**Given entries**:
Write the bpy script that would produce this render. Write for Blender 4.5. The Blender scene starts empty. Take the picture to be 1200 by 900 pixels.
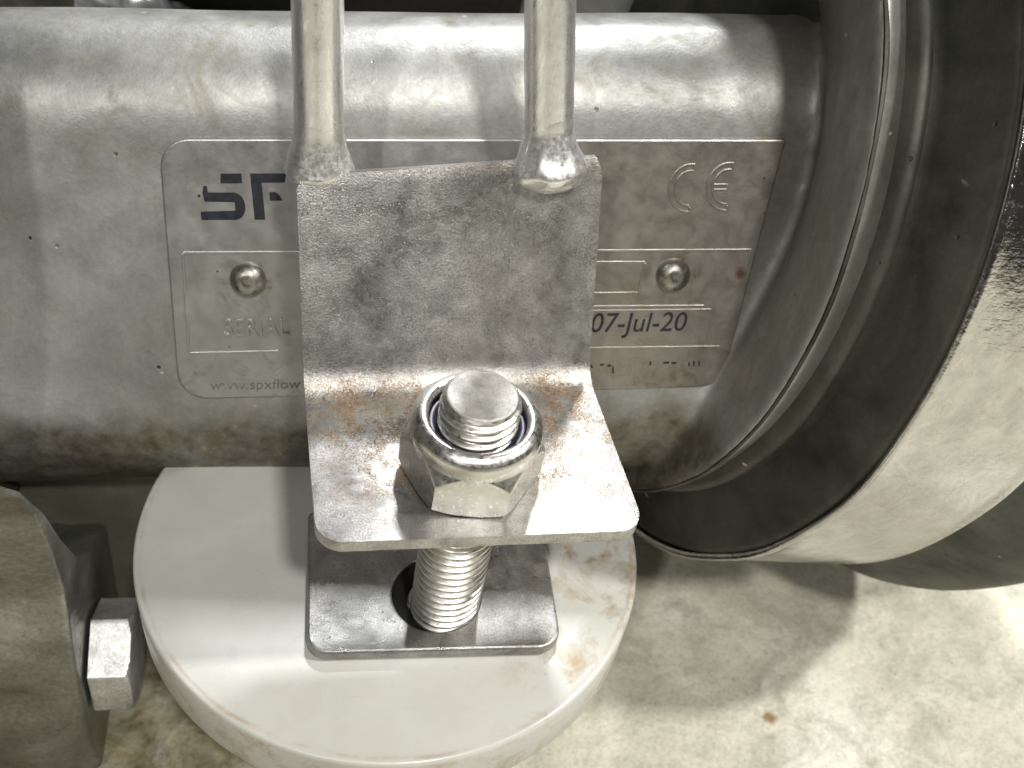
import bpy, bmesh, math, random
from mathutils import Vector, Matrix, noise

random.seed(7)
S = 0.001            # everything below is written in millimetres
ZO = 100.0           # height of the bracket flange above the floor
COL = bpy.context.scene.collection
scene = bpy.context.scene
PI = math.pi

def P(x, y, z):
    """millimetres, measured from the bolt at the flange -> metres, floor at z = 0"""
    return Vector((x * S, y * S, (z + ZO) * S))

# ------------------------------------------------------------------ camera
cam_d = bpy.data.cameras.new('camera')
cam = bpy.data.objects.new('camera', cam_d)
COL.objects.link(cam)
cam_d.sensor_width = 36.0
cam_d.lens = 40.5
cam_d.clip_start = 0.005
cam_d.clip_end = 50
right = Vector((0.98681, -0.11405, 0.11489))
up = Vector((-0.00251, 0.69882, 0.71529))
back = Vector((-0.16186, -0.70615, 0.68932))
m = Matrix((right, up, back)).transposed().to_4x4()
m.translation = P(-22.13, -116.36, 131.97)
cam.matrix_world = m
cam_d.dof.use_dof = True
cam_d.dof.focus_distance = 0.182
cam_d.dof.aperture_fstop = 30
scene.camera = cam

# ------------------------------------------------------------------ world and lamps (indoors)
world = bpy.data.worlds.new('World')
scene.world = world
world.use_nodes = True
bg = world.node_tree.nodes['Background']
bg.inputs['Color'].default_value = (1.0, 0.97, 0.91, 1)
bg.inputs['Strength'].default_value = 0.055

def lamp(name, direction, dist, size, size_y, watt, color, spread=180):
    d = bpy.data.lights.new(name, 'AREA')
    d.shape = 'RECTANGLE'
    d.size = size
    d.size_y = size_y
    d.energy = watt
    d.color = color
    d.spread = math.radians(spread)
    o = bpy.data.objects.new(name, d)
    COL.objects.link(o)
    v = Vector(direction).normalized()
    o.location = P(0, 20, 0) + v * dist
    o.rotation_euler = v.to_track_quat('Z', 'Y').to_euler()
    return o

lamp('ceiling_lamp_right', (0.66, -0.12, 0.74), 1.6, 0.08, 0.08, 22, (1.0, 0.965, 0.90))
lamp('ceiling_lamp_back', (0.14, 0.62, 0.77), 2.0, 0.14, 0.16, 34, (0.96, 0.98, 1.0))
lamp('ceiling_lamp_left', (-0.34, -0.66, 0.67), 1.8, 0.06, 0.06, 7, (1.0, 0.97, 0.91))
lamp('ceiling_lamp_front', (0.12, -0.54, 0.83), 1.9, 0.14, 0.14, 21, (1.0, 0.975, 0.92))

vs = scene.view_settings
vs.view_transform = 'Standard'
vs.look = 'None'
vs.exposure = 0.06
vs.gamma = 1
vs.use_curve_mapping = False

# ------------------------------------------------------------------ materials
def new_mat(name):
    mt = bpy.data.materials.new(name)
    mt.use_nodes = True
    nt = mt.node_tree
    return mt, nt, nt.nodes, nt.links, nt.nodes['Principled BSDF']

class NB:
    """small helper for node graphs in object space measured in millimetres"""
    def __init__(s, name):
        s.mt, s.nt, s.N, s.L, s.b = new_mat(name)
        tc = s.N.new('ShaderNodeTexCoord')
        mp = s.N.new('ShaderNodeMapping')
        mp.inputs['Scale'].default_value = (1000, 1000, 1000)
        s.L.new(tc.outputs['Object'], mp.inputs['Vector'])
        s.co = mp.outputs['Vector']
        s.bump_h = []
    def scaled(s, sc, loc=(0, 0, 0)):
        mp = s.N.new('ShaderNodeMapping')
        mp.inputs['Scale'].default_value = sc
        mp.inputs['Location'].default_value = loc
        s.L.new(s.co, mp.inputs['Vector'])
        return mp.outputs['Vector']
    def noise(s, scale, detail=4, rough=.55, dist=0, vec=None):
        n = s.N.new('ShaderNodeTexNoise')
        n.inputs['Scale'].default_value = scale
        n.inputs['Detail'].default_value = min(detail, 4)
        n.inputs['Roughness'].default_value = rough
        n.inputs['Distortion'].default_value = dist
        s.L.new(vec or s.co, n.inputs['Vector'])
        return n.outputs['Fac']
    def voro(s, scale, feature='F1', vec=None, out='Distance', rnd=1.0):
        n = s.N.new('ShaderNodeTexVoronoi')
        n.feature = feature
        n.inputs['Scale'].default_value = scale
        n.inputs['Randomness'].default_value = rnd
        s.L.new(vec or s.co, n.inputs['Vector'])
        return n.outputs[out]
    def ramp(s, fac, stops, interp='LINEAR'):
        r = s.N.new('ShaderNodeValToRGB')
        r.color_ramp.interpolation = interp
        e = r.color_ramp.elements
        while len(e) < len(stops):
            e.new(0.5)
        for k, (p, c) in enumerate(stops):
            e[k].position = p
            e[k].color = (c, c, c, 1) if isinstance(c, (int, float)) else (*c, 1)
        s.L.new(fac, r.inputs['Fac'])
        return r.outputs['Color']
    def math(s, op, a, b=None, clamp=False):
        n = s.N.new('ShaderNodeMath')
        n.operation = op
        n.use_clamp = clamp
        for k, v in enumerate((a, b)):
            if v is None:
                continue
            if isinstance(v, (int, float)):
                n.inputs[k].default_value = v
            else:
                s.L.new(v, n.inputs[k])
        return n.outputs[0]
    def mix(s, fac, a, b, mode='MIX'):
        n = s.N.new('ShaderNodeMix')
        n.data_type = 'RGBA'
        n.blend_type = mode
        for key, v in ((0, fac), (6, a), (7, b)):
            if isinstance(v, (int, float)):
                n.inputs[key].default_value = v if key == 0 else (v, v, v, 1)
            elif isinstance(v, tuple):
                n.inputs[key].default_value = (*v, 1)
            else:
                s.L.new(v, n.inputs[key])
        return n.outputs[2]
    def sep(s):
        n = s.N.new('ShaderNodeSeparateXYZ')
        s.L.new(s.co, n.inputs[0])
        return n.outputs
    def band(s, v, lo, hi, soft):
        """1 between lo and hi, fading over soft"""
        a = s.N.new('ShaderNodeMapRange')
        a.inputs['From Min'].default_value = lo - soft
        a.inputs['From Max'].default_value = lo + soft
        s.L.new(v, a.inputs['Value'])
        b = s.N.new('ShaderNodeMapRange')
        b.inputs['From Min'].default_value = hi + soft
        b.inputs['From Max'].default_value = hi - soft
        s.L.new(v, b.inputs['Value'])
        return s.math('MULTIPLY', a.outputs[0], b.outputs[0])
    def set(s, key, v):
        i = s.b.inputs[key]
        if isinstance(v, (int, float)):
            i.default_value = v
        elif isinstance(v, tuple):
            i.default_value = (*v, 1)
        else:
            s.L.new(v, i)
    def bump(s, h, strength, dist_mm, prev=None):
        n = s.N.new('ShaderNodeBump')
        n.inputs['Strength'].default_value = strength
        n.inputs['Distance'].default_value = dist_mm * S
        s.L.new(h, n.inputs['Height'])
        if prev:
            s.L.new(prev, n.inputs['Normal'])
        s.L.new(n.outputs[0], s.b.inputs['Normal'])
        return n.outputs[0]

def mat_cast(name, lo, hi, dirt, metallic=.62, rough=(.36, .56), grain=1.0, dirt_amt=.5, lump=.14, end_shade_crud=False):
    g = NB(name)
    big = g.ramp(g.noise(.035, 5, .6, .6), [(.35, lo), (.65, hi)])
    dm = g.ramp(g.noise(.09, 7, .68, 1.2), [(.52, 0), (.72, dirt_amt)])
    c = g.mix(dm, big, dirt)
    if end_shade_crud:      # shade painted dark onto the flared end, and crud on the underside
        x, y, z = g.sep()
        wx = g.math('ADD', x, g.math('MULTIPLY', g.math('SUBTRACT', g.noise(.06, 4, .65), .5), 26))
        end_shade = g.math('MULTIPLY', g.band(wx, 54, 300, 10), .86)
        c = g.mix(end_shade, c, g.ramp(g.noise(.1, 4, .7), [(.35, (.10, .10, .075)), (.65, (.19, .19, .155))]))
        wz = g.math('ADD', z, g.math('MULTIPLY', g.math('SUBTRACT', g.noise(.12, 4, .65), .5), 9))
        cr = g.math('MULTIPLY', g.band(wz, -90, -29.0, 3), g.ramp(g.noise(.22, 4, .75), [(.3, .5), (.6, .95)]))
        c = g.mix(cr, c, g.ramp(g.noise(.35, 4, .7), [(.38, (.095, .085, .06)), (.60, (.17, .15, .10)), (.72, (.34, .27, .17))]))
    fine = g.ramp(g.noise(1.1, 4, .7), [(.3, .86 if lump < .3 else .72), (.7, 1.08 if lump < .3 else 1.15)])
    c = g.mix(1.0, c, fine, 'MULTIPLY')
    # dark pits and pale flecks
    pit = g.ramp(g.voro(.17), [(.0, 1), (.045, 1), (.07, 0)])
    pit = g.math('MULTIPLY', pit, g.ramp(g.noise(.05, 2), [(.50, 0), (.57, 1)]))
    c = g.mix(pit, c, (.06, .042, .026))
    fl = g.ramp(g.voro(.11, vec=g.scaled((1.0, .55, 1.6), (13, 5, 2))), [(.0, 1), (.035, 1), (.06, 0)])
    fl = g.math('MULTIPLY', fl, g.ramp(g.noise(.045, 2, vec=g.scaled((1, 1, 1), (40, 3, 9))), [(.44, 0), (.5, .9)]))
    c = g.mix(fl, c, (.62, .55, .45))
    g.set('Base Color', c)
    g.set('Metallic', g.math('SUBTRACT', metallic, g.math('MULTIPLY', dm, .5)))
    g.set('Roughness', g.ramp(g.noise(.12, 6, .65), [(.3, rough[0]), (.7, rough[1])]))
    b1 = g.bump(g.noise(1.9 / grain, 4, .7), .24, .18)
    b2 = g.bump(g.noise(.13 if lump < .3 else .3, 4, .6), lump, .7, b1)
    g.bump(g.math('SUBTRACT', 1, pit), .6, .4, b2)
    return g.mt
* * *
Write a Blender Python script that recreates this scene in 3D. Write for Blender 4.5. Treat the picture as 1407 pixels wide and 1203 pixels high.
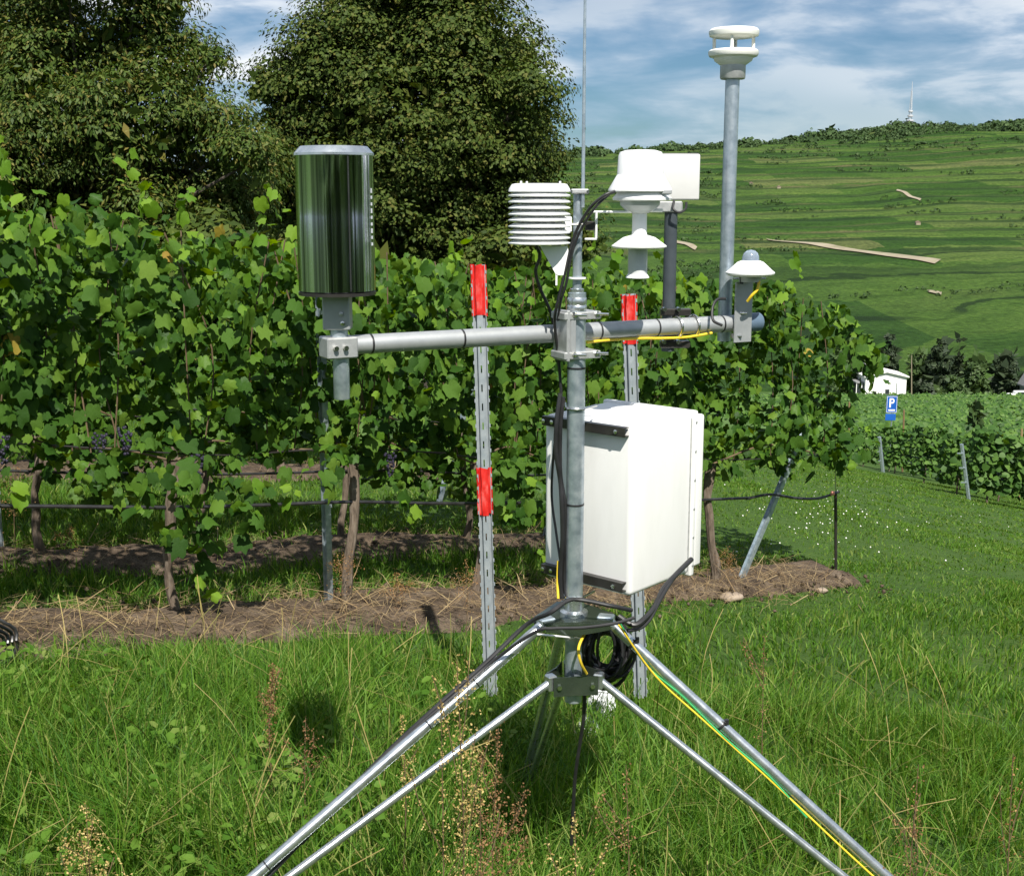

**What to work on**:
Leave out the pictures, and copy only the lines from the one holding "Write the bpy" through the one holding "from mathutils import Vector, Matrix, noise", exactly as written.

**Exercise output**:
Write the bpy script that would produce this render. Write for Blender 4.5. The Blender scene starts empty. Take the picture to be 1200 by 900 pixels.
import bpy, bmesh, math, random
from mathutils import Vector, Matrix, noise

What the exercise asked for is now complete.